CLAIRE WILTSHER LECTURE
Claire is a well-known artist who lives in Lyndhurst
and is influenced in her painting by local landscape( Forest
and the Coast), music and poetry.
She started the evening by playing music and getting
everyone to draw the image the music produced in our minds. She herself plays
music while she is painting. The poetry
eg of Ted Hughes will affect her thinking and is often used in her pictures or
she will write and include some of her
own poems. She started writing after attending Creative Writing classes and
finds it helps with her art. She then went on to mention the artists which had
influenced her such as Turner (expressing emotion), Pollack (structure) and
Gustave Moreau ( colours and symbolism). She has also travelled widely.

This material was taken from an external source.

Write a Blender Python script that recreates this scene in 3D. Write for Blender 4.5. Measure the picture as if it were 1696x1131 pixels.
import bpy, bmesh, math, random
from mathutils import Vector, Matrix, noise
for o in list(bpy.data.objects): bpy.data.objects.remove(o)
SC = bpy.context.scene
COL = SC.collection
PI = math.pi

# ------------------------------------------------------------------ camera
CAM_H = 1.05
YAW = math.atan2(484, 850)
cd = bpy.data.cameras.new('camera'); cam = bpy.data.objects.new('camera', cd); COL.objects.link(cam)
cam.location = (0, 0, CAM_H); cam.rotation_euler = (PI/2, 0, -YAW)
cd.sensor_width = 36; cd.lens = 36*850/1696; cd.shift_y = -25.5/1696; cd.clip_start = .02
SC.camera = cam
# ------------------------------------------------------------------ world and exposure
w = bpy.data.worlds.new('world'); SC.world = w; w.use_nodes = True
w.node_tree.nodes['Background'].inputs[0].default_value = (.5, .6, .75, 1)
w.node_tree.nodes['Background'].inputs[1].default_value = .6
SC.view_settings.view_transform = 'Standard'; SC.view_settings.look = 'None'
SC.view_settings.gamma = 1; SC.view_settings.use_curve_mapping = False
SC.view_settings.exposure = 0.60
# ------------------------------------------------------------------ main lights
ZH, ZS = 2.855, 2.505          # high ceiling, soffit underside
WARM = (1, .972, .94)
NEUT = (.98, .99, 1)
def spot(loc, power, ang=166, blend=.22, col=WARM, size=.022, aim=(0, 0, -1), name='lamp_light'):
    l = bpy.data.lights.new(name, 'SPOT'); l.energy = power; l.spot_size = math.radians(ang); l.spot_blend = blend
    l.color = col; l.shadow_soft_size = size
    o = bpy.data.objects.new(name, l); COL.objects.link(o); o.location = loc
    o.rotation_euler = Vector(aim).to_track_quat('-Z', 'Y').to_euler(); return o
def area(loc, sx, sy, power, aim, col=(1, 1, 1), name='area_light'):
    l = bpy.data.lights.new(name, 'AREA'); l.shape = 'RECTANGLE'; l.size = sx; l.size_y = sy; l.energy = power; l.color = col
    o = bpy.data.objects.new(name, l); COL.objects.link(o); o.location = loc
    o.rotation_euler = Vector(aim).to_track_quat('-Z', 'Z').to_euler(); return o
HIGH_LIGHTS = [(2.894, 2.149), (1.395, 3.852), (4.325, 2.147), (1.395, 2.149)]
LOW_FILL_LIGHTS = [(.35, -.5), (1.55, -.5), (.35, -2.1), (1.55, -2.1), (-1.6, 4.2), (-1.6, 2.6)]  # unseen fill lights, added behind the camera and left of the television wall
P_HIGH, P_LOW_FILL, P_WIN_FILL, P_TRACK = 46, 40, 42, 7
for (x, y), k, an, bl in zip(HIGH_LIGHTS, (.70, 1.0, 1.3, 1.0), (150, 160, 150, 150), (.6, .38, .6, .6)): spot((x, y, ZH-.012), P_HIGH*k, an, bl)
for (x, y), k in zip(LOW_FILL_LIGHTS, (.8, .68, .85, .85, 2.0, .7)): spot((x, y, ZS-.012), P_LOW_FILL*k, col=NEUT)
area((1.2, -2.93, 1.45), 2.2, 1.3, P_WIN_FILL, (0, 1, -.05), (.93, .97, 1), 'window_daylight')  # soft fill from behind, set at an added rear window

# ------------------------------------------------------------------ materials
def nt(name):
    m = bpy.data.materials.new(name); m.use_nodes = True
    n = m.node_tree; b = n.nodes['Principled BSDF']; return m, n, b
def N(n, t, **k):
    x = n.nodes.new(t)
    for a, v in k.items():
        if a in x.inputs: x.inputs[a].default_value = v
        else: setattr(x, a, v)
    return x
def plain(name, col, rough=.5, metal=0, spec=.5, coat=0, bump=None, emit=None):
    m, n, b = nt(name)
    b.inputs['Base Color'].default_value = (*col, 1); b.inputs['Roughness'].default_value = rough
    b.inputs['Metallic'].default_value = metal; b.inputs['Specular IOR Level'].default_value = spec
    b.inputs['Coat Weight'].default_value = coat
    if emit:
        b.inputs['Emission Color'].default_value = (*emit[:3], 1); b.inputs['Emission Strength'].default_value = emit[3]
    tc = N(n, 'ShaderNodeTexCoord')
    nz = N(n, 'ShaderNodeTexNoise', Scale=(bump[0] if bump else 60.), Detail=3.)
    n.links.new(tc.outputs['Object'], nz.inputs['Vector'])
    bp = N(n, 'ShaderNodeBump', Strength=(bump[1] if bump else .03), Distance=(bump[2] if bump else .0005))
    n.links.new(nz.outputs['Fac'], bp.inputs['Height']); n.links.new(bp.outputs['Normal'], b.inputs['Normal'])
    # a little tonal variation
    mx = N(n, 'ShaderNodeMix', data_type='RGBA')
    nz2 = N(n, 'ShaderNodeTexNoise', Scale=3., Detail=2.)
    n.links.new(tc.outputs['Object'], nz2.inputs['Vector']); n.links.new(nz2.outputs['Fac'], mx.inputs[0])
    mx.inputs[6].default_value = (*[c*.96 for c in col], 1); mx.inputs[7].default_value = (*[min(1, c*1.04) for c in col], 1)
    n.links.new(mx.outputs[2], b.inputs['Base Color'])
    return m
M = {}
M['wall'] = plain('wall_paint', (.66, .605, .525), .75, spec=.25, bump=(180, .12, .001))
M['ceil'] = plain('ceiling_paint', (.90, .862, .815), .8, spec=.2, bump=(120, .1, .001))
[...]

She then went on to describe her working methods. Claire
works from a variety if sources including sketches and photographs as well as
poetry and writing. She usually uses 4-7 colours and spends about 40 minutes
mixing them. Among the colours used are Lemon Yellow, Cerulean or Ultramarine
and Raw or Burnt Sienna A painting normally takes her a day but she will return
to it later. Working mainly in oils she uses techniques such as flicking with
fingers or brushes, using liquin to liquefy the paint or spraying with white
spirit and scraping with eg credit cards. Returning later, details are added
with many layers and textures and perhaps some collage. Often a wash is put on
first and the later layers of paint scraped back to show the original colour. The
base can be acrylic inks or watercolour and put on with a roller. The
background washes are bled into each other and then a dark foreground added. She
does a final glaze of liquin not varnish. Claire always has a wide tonal range
in each painting and uses complimentary colours such as red and green making
sure that there is a balance between the two. Most of her work is spontaneous
with only a small amount of planning involved.

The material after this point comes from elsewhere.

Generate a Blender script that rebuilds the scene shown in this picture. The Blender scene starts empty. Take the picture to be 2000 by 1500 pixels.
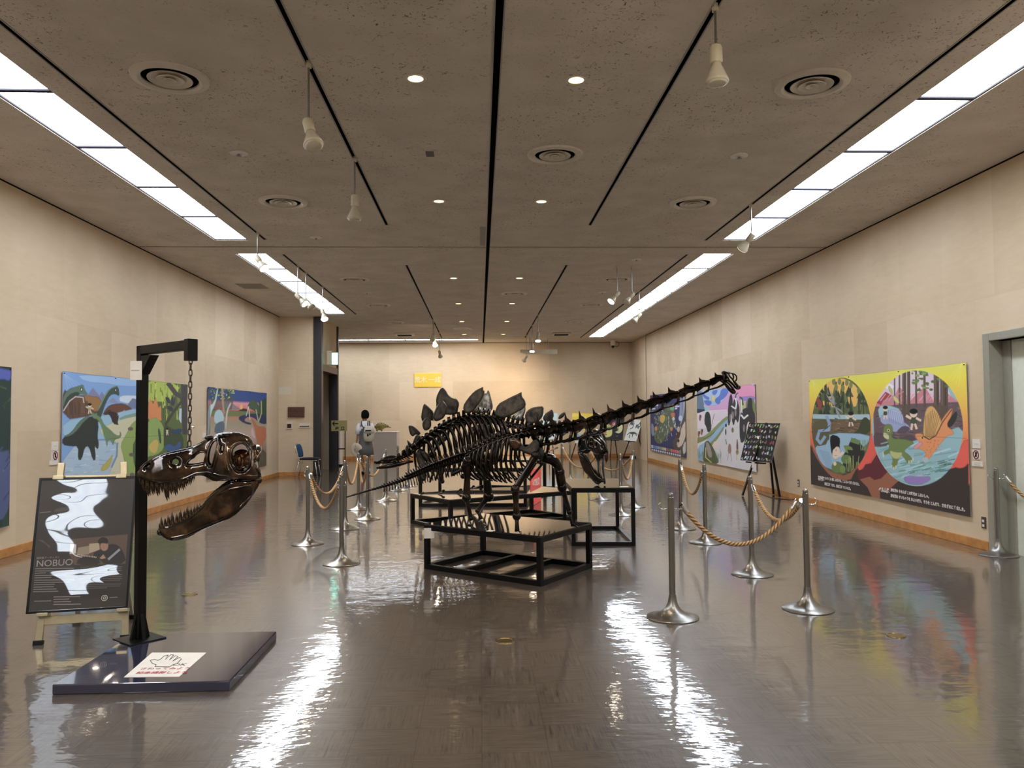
import bpy, math, random
import numpy as np
from mathutils import Vector, Matrix, Quaternion
random.seed(7); rng = np.random.default_rng(11)
SC = bpy.context.scene; COL = SC.collection
# ---------------------------------------------------------------- camera
F_PX, YAW, PITCH, ROLL = 1550.7, .040857, .040072, -.0080793
CAM_H, CEIL, XL, XR, YB = 1.5, 4.118, -5.19, 5.49, 28.3
_fw = Vector((math.sin(YAW)*math.cos(PITCH), math.cos(YAW)*math.cos(PITCH), math.sin(PITCH)))
_r0 = Vector((math.cos(YAW), -math.sin(YAW), 0)); _u0 = _r0.cross(_fw)
_r = _r0*math.cos(ROLL)+_u0*math.sin(ROLL); _u = _u0*math.cos(ROLL)-_r0*math.sin(ROLL)
cd = bpy.data.cameras.new('camera'); cam = bpy.data.objects.new('camera', cd); COL.objects.link(cam)
m = Matrix((_r, _u, -_fw)).transposed().to_4x4(); m.translation = (0, 0, CAM_H); cam.matrix_world = m
cd.sensor_width = 36; cd.lens = F_PX/2000*36; cd.clip_start = .05; cd.clip_end = 100
SC.camera = cam
# ---------------------------------------------------------------- light levels
STRIP_L = 8.0        # radiance of the luminous ceiling panels
DOWN_W, SPOT_W = 34, 105
SC.view_settings.view_transform = 'Standard'; SC.view_settings.look = 'None'
SC.view_settings.gamma = 1; SC.view_settings.use_curve_mapping = False
SC.view_settings.exposure = 1.0
wd = bpy.data.worlds.new('world'); SC.world = wd; wd.use_nodes = True
wd.node_tree.nodes['Background'].inputs[0].default_value = (.02, .02, .02, 1)
# ---------------------------------------------------------------- photo ray -> place in the room
O = Vector((0, 0, CAM_H))
def ray(x, y): return _fw*F_PX + _r*(x-1000) - _u*(y-750)
def fl(x, y, z=0.): d = ray(x, y); return O + d*((z-CAM_H)/d.z)
def wl(x, y, X): d = ray(x, y); return O + d*(X/d.x)
def at(x, y, Y): d = ray(x, y); return O + d*(Y/d.y)
def lerp(a, b, t): return a+(b-a)*t
def interp(x, xs, ys): return float(np.interp(x, xs, ys))
def zc(pts, x0, y0, s, s2=None): return [(x0+a/s, y0+b/(s2 or s)) for a, b in pts]
# ---------------------------------------------------------------- colours and materials
def lin(c): c /= 255; return c/12.92 if c <= .04045 else ((c+.055)/1.055)**2.4
def C(r, g, b, k=1.0): return (min(1, lin(r)*k), min(1, lin(g)*k), min(1, lin(b)*k), 1)
class NT:
    def __init__(s, name):
        s.m = bpy.data.materials.new(name); s.m.use_nodes = True; s.t = s.m.node_tree
        s.b = s.t.nodes['Principled BSDF']
    def n(s, kind, **kw):
        nd = s.t.nodes.new('ShaderNode'+kind)
        for k, v in kw.items():
            if k.startswith('i_'):
                key = k[2:]; nd.inputs[int(key) if key.isdigit() else key.replace('_', ' ')].default_value = v
            else: setattr(nd, k, v)
        return nd
    def l(s, a, b, ao=0, bi=0):
        s.t.links.new(a.outputs[ao], b.inputs[bi]); return b
    def ramp(s, src, stops, ao=0):
        r = s.n('ValToRGB'); e = r.color_ramp.elements
        while len(e) < len(stops): e.new(.5)
        for el, (p, c) in zip(e, stops): el.position = p; el.color = c if len(c) == 4 else (*c, 1)
        s.l(src, r, ao, 0); return r
def simple(name, col, rough=.5, metal=0, spec=.5, noise=0, scale=20, coat=0, bump=0):
    t = NT(name); b = t.b
    b.inputs['Roughness'].default_value = rough; b.inputs['Metallic'].default_value = metal
    b.inputs['Specular IOR Level'].default_value = spec; b.inputs['Coat Weight'].default_value = coat
    tc = t.n('TexCoord'); nz = t.n('TexNoise', i_Scale=scale, i_Detail=4.); t.l(tc, nz, 3, 0)
    k = noise or .04
    r = t.ramp(nz, [(.3, tuple(c*(1-k) for c in col[:3])), (.7, tuple(min(1, c*(1+k)) for c in col[:3]))])
    t.l(r, b, 0, 0)
    if bump:
        bp = t.n('Bump', i_Strength=bump, i_Distance=.01); t.l(nz, bp, 0, 'Height'); t.t.links.new(bp.outputs[0], b.inputs['Normal'])
    return t.m
def emis(name, col, strength):
    t = NT(name); b = t.b; b.inputs['Base Color'].default_value = (.8, .8, .8, 1)
    b.inputs['Emission Color'].default_value = (*col[:3], 1); b.inputs['Emission Strength'].default_value = strength
    return t.m
M = {}
# wall: woven beige wallpaper in sheets
def wallmat(name, axis):
    t = NT(name); b = t.b; tc = t.n('TexCoord'); sp = t.n('SeparateXYZ'); t.l(tc, sp, 3, 0)
    cb = t.n('CombineXYZ'); t.l(sp, cb, axis, 0); t.l(sp, cb, 2, 1)
    br = t.n('TexBrick', offset=.37, i_Scale=1., i_Mortar_Size=.004, i_Brick_Width=.95, i_Row_Height=1.37, i_Bias=0.)
    br.inputs['Color1'].default_value = (.30, .30, .30, 1); br.inputs['Color2'].default_value = (.70, .70, .70, 1); br.inputs['Mortar'].default_value = (.42, .42, .42, 1)
    t.l(cb, br, 0, 0)
    mp = t.n('Mapping'); mp.inputs['Scale'].default_value = (2.5, 9, 1); t.l(cb, mp, 0, 0)
    n1 = t.n('TexNoise', i_Scale=1.6, i_Detail=5., i_Roughness=.6); t.l(mp, n1)
    n2 = t.n('TexNoise', i_Scale=.9, i_Detail=3.); t.l(cb, n2)
    mp3 = t.n('Mapping'); mp3.inputs['Scale'].default_value = (60, 260, 1); t.l(cb, mp3, 0, 0)
    n3 = t.n('TexNoise', i_Scale=1., i_Detail=2.); t.l(mp3, n3)
    a = t.n('Math', operation='MULTIPLY', i_1=.34); t.l(br, a)
    a2 = t.n('Math', operation='MULTIPLY_ADD', i_1=.16); t.l(n1, a2); t.l(a, a2, 0, 2)
    a3 = t.n('Math', operation='MULTIPLY_ADD', i_1=.35); t.l(n2, a3); t.l(a2, a3, 0, 2)
    a4 = t.n('Math', operation='MULTIPLY_ADD', i_1=.15); t.l(n3, a4); t.l(a3, a4, 0, 2)
    r = t.ramp(a4, [(.30, (.49, .375, .245)), (.50, (.63, .495, .345)), (.70, (.73, .59, .43))])
    t.l(r, b, 0, 0); b.inputs['Roughness'].default_value = .85; b.inputs['Specular IOR Level'].default_value = .2
    bp = t.n('Bump', i_Strength=.25, i_Distance=.003); t.l(n3, bp, 0, 'Height'); t.t.links.new(bp.outputs[0], b.inputs['Normal'])
    return t.m
M['wall_y'] = wallmat('wallpaper side', 1); M['wall_x'] = wallmat('wallpaper end', 0)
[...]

Finally, in response to a question from the audience Claire
described how she does monoprinting. A photograph is placed under a sheet of
acetate and a painting done on the acetate using oil paint. Then a sheet of
paper is placed over the painting and so a print is produced. To get variety
try using acrylics and different types of paper or card.
The evening was very informative and entertaining and we
thank Claire for giving us the opportunity of seeing her beautiful paintings.